In Tibble v. Edison International, the Supreme Court was asked to decide whether a claim that fiduciaries breached their duty of prudence was barred by the statute of limitations when the initial decision to include certain investment options that occurred more than 6 years before the claim was filed. The Ninth Circuit court had found such claims were time-barred. The Supreme Court disagreed, finding that plan fiduciaries have an ongoing duty to monitor investments and remove imprudent funds from the plan’s investment line-up.

What does it mean?

This ruling means that 401(k) plan sponsors now must continuously monitor the investment options offered to participants. This will make it easier for plan participants to pursue lawsuits over excessive fees and underperforming funds. While there have been previous lawsuits, this one carries a significant amount of weight in making it easier for participants to sue over poor performing funds within 401(k) plans.

What are the rules?

The rules set out by the Supreme Court are simple, though their application may not be. The Court said the duty to prudently select investments and the duty to monitor them are separate. Under traditional trust law and ERISA, a trustee/fiduciary has an ongoing duty to monitor investments and remove imprudent ones. Fiduciary breach claims may be based on positive actions or omissions, and suits may be brought within six years of the last “act that constitutes a breach or violation, or the last date the fiduciary could have cured an omission”. This clearly extends the period for challenging the failure to remove an imprudent fund from the lineup.

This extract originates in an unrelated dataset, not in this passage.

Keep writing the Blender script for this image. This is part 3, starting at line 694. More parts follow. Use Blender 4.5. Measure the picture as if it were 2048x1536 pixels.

The court declined to define the scope of the ongoing duty to monitor, and sent the case back for further review of contours of the alleged breach of fiduciary duty. There was no discussion around the number of meetings or required content, which has been left to the lower court to decide.

Conclusion

This ruling, which has occurred on the heels of the recently proposed expanded definition of fiduciary could be considered a seminal moment in the retirement industry. Advisors who will soon be finding themselves wearing a fiduciary hat, will also need to be prepared to provide appropriate and ongoing investment monitoring. For some advisors this is business as usual if they have the technology to provide fund selection and monitoring based on acceptable industry standards. However, many advisors don’t have the available time and/or resources to comply with appropriate monitoring standards. Advisors who lack the technology and resources will have to decide on making an investment in software, partner with a 3(38) service provider or exit the 401(k)/Qualified plan business. Since most advisors don’t want or shouldn’t have to leave the business, partnering with a qualified and experienced 3(38) Investment Manager is a cost effective way to minimize risk while providing state of the art selection and monitoring tools for your clients.